The EUR/USD pair had a volatile session on Thursday, as we initially rallied, but found enough resistance near the 1.1450 level to roll over and fall significantly. We broke below the 1.14 level during the day, and then bounced a bit. I believe that the market is trying to roll over, and I find the recent action a bit concerning. We are getting close to topping out of the longer-term consolidation, as the 1.15 level above has been massively resistive. Any rally at this point should be a selling opportunity, until we can break above that level. I believe that the volatility will still be very extreme, and because of this you should be a bit nimble when it comes to trading this pair. I believe that the overhang of resistance will continue to be an issue, and with Janet Yellen speaking in front of Congress, there is a lot for people to digest when it comes to the value of the US dollar.

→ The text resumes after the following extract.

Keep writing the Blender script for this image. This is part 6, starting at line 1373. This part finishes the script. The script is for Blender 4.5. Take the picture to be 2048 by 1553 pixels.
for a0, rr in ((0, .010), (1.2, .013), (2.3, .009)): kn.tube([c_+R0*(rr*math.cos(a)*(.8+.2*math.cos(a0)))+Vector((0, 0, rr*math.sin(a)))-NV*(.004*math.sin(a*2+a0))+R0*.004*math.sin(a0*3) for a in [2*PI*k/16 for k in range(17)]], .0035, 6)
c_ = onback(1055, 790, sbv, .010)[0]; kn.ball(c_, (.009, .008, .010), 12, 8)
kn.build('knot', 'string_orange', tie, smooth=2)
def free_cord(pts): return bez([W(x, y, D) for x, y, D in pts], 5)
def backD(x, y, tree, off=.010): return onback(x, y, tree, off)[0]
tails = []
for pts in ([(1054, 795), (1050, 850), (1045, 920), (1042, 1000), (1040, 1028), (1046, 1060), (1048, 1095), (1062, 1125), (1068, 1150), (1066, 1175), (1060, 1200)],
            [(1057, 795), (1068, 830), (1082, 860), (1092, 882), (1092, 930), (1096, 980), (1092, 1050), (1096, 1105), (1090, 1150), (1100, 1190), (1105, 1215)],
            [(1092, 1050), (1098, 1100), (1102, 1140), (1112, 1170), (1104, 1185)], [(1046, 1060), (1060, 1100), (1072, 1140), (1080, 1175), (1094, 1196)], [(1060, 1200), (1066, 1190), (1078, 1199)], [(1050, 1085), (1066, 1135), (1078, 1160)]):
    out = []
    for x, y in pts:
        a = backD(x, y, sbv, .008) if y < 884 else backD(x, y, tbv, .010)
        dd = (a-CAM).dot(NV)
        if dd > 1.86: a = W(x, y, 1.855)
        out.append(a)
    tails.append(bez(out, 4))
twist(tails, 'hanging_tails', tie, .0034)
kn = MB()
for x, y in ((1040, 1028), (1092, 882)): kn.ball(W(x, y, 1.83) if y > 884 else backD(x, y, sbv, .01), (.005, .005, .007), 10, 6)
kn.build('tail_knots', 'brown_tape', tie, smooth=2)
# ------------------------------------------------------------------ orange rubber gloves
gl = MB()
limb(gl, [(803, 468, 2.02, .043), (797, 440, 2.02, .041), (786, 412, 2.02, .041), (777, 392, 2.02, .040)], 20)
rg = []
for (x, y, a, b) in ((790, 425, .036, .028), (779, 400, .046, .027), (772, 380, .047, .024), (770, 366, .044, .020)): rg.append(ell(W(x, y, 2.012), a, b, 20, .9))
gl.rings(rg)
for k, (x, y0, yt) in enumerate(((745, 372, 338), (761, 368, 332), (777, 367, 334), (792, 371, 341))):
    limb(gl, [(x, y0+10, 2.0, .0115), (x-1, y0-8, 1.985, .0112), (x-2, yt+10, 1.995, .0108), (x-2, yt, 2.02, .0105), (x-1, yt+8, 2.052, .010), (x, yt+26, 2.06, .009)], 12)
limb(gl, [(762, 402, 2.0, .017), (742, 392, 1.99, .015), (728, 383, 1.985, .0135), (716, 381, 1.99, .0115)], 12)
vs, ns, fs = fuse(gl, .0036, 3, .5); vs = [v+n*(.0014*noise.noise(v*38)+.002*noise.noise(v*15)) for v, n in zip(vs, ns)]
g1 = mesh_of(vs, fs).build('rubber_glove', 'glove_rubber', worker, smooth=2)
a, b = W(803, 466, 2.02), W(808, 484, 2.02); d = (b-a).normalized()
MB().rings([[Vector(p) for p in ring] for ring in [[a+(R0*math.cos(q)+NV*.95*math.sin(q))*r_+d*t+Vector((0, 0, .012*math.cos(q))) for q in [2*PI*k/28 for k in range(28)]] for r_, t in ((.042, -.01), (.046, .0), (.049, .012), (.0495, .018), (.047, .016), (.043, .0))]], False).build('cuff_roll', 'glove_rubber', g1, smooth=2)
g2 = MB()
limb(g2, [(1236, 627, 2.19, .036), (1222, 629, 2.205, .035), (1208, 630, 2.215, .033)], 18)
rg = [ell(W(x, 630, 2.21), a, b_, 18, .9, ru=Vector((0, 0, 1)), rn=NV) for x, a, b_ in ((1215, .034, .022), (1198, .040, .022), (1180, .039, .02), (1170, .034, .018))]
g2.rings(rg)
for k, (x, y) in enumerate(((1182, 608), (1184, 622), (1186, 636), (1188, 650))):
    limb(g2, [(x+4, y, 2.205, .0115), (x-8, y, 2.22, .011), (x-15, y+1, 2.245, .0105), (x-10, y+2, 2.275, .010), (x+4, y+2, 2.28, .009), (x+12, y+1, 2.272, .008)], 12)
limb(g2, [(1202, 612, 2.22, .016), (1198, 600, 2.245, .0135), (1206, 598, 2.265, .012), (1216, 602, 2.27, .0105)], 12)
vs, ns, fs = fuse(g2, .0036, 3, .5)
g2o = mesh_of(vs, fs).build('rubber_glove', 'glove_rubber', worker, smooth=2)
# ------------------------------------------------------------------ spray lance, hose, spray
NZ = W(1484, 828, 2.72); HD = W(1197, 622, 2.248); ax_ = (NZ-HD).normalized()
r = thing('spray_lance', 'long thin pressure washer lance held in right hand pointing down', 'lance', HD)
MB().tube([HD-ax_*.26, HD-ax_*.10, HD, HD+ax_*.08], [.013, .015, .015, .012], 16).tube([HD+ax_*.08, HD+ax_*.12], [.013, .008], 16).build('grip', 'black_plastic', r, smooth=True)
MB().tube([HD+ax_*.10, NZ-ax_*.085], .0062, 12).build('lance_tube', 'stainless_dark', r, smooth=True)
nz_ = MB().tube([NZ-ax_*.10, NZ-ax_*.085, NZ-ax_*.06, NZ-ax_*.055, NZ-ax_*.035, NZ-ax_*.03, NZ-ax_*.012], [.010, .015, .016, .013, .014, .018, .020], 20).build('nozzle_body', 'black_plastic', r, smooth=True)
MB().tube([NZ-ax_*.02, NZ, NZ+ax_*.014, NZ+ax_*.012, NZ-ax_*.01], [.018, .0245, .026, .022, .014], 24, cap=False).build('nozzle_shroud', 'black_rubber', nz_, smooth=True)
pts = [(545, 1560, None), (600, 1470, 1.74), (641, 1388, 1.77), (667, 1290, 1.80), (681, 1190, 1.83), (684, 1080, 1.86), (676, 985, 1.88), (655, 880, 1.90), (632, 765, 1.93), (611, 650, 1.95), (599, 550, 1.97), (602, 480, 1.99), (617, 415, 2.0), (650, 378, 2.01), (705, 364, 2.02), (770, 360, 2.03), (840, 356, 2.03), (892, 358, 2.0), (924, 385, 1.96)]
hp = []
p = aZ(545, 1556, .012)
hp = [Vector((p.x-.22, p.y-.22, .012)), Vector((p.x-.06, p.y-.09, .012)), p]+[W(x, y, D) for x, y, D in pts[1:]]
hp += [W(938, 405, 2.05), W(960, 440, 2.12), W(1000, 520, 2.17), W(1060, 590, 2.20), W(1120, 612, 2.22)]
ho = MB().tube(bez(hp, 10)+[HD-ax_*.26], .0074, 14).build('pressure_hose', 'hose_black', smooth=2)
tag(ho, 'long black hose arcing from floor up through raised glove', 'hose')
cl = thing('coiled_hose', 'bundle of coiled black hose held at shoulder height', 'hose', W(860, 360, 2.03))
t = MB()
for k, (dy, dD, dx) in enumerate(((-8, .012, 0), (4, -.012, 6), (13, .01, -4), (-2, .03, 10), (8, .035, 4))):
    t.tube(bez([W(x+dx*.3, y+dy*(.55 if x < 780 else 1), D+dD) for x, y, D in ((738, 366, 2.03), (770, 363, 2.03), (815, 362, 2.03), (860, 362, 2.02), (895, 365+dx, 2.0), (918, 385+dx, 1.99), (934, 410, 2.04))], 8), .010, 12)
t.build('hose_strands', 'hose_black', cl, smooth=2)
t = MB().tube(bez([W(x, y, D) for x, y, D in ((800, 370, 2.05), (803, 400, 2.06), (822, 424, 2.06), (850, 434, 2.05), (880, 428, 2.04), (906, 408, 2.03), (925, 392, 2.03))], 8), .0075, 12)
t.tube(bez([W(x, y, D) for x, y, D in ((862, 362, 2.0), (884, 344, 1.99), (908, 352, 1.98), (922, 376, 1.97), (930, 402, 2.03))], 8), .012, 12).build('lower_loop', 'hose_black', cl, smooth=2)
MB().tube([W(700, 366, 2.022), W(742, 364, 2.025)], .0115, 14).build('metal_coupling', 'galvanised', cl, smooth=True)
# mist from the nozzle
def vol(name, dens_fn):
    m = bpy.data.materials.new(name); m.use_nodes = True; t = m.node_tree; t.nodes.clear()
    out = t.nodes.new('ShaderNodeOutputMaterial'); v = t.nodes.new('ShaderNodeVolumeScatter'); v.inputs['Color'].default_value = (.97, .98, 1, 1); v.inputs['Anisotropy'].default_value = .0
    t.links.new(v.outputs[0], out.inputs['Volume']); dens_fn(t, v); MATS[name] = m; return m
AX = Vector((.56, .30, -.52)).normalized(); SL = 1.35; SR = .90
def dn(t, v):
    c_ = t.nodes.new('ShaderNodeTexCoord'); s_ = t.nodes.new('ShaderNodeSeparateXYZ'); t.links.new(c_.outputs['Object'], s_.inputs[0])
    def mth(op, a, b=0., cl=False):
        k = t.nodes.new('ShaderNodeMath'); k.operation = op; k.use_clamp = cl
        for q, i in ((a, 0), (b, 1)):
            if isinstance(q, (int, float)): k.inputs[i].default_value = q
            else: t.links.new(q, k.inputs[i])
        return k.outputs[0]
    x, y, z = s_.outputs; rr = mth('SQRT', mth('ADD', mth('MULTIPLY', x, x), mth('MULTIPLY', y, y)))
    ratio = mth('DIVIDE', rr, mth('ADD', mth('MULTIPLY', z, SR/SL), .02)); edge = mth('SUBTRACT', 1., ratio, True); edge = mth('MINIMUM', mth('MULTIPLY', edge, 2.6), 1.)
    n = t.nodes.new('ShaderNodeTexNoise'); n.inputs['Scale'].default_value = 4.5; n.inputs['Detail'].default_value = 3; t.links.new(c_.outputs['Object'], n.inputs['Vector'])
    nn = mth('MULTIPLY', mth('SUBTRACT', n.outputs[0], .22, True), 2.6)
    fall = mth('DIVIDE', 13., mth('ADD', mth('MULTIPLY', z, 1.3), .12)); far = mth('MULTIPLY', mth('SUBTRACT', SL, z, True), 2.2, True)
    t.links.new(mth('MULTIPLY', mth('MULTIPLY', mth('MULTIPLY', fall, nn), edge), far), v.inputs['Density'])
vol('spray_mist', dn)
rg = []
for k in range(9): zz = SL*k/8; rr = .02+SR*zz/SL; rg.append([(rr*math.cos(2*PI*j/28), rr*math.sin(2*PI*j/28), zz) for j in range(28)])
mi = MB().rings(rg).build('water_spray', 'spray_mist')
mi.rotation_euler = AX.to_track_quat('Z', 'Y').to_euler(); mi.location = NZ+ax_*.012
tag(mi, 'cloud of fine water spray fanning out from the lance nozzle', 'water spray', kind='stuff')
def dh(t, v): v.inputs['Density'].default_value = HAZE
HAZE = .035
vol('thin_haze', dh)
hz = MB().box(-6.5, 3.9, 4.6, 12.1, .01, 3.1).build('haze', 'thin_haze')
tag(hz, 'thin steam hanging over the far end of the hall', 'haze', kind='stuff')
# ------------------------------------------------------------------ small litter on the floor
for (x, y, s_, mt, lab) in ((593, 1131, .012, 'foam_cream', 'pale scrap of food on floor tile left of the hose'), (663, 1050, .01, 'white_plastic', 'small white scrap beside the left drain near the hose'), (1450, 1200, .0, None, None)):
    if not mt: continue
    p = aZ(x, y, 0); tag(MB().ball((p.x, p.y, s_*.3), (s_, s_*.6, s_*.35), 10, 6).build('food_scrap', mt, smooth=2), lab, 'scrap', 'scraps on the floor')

Volatility should continue to be strong, but I think that should offer a significant amount of opportunity for this market. And exhaustive candle is a nice opportunity, and I believe that the market will continue to treat them as such. The last couple of sessions have seen a complete wipeout of the gains from Tuesday, which is a repudiation of the buying pressure. I think that eventually we will see this market roll over completely. However, I do recognize that a daily close above the 1.15 level would be extraordinarily bullish as it breaks a three-year consolidation area. Until then, I should believe that this pair is overbought in general. Because of this, I’m looking for selling opportunities in the short term, and believe that it could turn into a longer-term proposition.